-- Start of MATERIAL SUPPLIED --

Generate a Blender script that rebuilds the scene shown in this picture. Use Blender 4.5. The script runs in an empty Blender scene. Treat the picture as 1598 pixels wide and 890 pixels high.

-- End of MATERIAL SUPPLIED --
-- Start of MATERIAL SUPPLIED --

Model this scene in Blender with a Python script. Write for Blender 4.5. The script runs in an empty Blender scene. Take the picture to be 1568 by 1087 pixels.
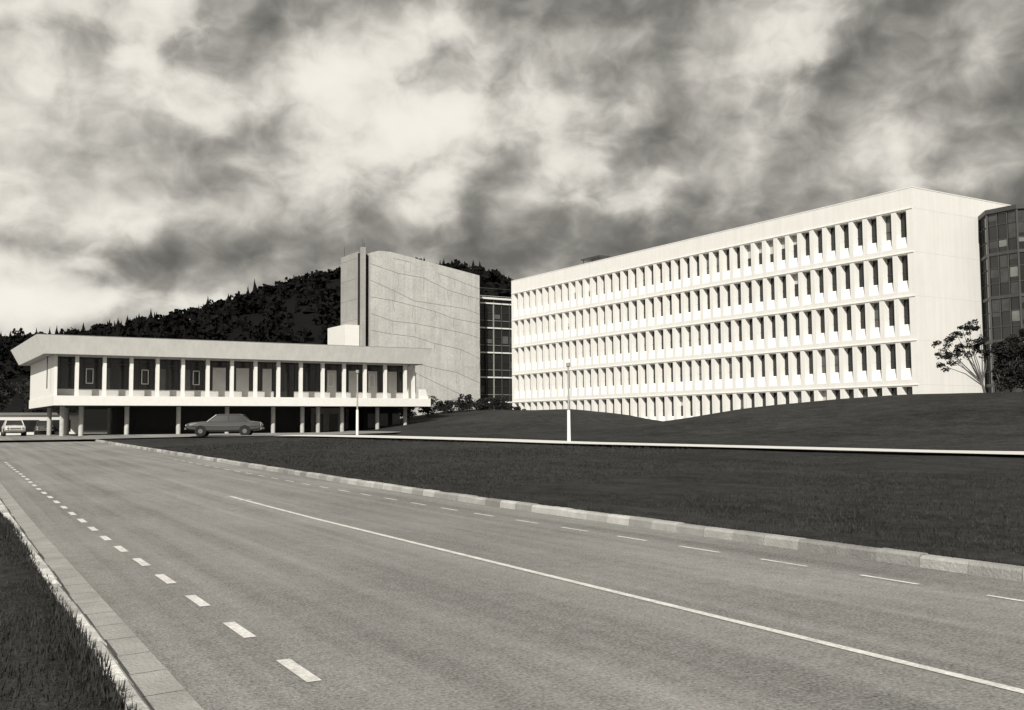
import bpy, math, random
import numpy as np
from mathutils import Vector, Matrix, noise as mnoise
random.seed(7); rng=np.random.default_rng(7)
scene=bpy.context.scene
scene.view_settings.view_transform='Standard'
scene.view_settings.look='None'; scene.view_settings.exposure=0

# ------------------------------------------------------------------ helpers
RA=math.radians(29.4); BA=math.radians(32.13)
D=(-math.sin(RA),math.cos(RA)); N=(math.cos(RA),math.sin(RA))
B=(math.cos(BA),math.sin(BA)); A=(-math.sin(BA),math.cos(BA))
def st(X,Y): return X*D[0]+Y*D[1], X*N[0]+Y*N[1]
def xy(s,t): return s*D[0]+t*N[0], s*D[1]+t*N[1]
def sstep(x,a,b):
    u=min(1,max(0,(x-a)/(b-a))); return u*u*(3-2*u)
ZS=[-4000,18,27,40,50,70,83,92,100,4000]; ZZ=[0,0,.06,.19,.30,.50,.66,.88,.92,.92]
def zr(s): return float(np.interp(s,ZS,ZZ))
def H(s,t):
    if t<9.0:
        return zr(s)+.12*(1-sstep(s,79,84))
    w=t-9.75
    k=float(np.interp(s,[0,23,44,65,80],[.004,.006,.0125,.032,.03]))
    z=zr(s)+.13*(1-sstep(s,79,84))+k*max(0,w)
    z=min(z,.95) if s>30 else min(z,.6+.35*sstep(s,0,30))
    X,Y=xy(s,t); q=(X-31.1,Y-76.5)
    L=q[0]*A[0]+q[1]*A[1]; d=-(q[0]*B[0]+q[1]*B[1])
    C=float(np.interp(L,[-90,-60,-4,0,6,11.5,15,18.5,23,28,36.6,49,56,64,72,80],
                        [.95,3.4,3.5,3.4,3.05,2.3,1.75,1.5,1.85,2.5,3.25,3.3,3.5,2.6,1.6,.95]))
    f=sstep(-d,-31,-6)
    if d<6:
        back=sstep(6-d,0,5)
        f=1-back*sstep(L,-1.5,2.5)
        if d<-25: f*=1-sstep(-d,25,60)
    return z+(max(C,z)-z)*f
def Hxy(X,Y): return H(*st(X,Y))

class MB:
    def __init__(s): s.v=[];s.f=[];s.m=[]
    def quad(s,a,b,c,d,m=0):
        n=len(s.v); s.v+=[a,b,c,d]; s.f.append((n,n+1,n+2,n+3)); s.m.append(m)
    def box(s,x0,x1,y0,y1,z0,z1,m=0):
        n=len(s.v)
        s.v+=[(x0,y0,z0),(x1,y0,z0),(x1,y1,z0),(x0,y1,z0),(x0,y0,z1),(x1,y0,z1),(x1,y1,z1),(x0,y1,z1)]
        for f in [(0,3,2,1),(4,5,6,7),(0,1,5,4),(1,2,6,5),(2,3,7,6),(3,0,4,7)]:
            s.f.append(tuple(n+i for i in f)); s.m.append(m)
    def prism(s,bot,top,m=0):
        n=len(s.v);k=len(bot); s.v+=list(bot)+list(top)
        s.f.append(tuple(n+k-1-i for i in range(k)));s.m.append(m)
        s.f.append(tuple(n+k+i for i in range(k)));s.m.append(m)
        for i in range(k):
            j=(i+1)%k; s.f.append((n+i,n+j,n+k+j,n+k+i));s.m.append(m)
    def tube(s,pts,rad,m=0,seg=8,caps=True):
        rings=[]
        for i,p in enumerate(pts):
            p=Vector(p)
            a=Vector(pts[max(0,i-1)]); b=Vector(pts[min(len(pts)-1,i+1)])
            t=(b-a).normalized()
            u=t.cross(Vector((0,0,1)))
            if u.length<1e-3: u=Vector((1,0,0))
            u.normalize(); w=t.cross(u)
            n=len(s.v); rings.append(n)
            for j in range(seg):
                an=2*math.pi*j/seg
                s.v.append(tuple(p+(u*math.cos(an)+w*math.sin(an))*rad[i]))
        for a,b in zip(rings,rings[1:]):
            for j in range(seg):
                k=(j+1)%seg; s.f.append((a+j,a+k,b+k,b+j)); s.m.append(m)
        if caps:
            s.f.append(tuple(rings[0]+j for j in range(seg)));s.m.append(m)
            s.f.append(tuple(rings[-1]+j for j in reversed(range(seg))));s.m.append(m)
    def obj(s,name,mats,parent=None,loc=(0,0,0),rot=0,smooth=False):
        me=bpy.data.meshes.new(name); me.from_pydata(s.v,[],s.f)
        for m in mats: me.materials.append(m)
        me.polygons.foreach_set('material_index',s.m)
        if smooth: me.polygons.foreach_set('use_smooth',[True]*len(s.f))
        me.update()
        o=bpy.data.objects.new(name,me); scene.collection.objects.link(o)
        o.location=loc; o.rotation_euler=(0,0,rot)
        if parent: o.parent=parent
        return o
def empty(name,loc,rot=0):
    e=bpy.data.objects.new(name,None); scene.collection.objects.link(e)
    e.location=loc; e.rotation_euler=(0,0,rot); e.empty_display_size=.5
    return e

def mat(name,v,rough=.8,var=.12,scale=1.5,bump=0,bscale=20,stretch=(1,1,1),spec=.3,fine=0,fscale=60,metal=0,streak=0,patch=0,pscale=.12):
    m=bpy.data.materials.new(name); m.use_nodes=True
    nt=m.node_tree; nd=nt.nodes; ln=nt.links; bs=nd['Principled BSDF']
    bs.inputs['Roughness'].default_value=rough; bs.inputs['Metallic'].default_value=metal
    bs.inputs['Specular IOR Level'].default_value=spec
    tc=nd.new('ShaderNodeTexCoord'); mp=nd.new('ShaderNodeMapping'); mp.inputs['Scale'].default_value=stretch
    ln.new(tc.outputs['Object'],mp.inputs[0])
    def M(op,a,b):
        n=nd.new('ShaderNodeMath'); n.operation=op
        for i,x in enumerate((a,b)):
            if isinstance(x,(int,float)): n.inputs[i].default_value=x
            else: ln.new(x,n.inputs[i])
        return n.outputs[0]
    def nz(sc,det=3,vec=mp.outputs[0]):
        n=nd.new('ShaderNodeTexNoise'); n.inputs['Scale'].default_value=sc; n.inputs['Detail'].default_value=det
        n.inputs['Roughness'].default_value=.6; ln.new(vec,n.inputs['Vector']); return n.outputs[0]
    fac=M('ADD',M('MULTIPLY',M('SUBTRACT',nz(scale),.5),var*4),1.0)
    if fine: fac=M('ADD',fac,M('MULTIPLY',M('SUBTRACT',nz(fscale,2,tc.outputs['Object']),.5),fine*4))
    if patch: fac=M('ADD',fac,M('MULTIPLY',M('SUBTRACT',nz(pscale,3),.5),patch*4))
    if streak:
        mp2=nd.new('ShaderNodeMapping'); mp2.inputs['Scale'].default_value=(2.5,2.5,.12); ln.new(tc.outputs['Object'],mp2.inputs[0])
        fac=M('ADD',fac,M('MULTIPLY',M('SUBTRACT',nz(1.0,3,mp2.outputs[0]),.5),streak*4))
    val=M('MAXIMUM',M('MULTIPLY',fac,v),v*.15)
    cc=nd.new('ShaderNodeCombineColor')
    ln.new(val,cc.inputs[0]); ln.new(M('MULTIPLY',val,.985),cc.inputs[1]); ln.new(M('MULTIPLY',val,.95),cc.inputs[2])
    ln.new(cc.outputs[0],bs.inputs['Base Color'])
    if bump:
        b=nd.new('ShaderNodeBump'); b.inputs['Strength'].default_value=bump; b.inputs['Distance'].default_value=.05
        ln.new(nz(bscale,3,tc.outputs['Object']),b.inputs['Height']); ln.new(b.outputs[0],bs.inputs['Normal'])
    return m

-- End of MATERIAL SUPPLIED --
-- Start of MATERIAL SUPPLIED --

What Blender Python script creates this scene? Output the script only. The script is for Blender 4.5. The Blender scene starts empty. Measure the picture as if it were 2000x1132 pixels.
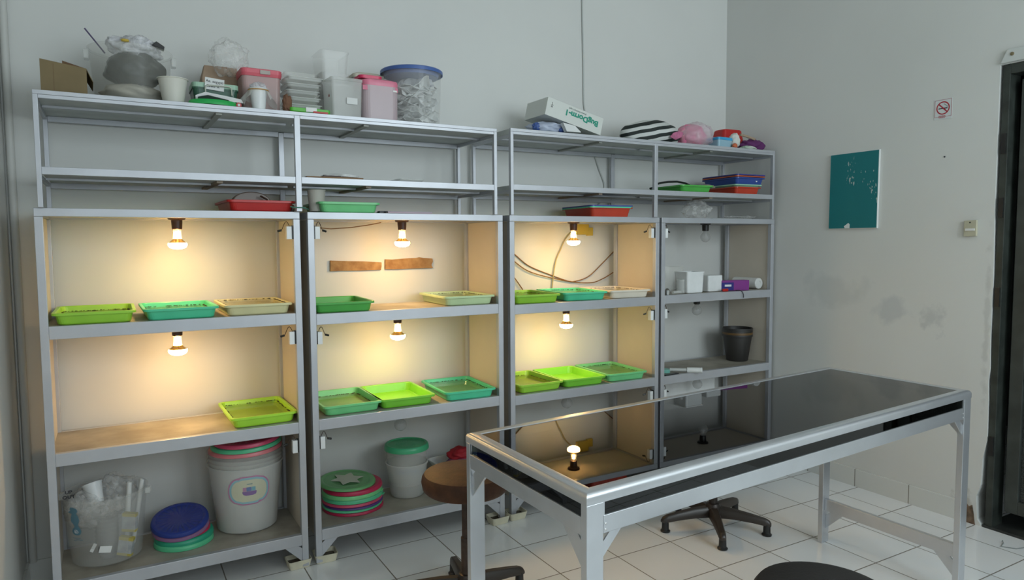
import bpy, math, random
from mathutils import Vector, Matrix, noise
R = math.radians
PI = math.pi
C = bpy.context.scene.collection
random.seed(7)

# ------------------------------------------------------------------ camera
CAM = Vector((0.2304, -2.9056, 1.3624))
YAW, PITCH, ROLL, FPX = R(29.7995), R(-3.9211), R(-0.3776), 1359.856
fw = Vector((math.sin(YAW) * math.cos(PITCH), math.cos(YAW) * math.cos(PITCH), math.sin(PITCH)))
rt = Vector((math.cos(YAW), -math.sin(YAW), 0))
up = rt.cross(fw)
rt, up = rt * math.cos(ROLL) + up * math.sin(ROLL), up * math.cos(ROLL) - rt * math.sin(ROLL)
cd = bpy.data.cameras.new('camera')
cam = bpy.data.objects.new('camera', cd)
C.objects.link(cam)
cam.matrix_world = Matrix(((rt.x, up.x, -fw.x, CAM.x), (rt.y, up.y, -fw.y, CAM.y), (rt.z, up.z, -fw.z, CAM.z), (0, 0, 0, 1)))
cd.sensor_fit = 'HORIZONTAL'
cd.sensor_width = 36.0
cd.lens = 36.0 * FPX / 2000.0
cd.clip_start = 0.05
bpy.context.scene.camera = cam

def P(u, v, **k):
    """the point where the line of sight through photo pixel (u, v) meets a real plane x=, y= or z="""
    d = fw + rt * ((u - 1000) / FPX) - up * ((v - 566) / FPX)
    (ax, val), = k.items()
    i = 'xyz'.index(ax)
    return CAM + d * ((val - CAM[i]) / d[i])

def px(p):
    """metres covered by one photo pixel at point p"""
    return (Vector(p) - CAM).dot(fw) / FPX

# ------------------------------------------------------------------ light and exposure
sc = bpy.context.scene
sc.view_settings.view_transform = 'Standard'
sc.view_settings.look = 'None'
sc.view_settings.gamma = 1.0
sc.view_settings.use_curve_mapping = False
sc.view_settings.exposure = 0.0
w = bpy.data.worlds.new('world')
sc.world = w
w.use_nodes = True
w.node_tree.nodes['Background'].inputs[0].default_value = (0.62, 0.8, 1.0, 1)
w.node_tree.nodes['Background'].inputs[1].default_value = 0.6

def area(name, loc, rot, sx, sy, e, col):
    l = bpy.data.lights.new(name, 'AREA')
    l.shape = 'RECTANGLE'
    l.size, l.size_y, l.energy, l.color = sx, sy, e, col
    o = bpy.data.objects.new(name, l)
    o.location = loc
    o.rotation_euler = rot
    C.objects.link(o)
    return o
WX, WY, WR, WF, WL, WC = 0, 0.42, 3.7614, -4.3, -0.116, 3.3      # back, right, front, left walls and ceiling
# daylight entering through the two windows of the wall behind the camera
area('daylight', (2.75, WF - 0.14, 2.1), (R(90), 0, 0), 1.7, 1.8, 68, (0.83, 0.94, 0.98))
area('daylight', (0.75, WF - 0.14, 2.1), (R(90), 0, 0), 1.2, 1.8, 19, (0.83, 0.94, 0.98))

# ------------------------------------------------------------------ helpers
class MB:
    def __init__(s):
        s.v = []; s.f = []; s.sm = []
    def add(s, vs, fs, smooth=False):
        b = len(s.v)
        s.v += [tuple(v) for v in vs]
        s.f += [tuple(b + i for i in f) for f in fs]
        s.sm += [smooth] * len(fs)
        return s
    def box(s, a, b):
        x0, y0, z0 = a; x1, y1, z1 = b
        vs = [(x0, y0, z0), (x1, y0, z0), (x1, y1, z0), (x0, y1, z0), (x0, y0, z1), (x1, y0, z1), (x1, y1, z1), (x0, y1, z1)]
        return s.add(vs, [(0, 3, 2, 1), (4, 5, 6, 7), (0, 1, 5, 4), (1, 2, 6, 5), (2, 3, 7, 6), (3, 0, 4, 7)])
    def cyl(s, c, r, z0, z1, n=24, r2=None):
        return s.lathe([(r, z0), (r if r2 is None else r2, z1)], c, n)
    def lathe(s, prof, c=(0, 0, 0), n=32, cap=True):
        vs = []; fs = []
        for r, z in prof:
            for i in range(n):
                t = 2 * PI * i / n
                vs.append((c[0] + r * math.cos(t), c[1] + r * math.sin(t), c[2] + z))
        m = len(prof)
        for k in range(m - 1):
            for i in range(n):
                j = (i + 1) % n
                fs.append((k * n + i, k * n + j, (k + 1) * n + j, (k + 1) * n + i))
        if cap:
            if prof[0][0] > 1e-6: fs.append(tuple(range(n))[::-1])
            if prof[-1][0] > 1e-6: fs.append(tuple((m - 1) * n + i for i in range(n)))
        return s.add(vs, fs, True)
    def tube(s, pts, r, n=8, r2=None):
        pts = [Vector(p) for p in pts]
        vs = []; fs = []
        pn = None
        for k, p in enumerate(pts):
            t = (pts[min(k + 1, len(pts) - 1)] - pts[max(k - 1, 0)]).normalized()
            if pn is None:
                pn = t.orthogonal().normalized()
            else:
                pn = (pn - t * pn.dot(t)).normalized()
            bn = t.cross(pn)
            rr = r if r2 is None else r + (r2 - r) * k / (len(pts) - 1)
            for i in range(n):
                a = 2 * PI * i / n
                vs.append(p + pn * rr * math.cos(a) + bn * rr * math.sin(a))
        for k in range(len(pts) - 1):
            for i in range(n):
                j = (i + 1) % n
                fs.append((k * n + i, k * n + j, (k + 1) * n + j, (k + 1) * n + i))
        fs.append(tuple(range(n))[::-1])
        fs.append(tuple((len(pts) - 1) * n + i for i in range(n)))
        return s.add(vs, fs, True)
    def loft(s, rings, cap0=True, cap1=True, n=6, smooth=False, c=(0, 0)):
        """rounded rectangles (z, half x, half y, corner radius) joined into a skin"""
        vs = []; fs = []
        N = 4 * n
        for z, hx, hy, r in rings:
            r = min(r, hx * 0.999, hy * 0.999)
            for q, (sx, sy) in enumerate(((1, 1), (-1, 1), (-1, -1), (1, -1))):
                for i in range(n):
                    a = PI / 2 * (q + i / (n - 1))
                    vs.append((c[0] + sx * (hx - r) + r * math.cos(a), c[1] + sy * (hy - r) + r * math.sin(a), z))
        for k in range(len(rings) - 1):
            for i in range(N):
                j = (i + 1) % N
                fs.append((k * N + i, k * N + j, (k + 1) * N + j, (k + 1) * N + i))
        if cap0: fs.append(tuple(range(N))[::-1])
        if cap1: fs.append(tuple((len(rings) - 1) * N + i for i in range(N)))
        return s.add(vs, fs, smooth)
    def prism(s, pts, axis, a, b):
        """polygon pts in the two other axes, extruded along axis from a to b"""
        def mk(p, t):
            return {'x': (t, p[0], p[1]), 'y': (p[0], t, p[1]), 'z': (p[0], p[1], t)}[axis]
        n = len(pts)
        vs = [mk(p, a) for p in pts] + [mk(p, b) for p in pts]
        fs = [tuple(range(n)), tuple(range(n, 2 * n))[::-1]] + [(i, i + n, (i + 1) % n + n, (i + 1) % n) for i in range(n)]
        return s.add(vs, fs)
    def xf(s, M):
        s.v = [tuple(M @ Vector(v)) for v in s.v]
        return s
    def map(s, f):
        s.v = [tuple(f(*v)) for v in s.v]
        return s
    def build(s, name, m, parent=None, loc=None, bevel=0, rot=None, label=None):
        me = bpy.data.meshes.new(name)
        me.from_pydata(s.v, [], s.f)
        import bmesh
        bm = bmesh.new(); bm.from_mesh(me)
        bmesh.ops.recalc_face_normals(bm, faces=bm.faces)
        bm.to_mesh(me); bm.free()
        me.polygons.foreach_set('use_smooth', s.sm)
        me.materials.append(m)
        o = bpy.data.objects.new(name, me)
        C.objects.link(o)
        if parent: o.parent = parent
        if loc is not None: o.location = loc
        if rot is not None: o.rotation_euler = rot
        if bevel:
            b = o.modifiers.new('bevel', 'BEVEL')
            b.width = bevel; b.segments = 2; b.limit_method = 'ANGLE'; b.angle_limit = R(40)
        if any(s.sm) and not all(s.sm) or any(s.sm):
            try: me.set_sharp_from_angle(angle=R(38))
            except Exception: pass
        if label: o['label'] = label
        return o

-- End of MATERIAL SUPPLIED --

THE EXERCISE » Looking at the entries above, state how many lines contain "Python"; give the number alone.

FULL SOLUTION » 2